I don’t know why the organisers opted for Sinhala songs towards the end, but I suppose that helped tie up those loose ends I alluded to before. So we heard the usual tunes: Nim Him Sewwa, Ran Tikiri Sina, and that obligatory baila session that seems to bring the curtain down on every other school concert. They were special and overwhelming: Ran Tikiri Sina, for instance, kept me wondering where that other past Visakhian, Sumitra Peries, was, while Nim Him Sewwa, played on a rather bloated, epic scale not to be seen or heard with any of the English tunes before it, was a tribute to both composer (Nimal Mendis) and performer (Amaradeva). As for the baila medley: well, as I mentioned before, it was there because it was obligatory.

The Jeremiah Dias Hall isn’t really epic. With a fertile enough imagination, however, even the most mundane hall can be transformed. It rained rather heavily that Friday evening: the drizzle could be seen and heard and the wind kept bothering the pianist. But that drizzle, and the raindrops that swept into the Hall, added something natural. They were playing selections from Frozen around that time, incidentally: rather aptly, I should think. To do with what one has, to turn it into something bigger, was what the organisers achieved at the end. Probably that’s why there was very little compering (by the vibrant Kumar de Silva) needed, if at all.

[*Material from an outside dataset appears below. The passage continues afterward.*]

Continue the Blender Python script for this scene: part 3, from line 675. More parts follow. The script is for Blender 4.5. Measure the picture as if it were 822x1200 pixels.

100 years is a long time. The Songs We Love was just one among many concerts, plays, and other events organised to celebrate those 100 years. What we got there weren’t just the songs we love, but also the songs we remember. And not just remember, but remember with so much delight that they take us back to that time when we all stood around our music teachers and her piano and recite “Do Re Mi Fa So La Ti” blindly, without knowing the theory behind it. I was, I admit, numbed, only because they kept me alive. For me, as it would have been for Kishani and Menaka, the visuals came second. What mattered was what the show promised us. The schoolgirls kept that promise. Consequently, they kept me content.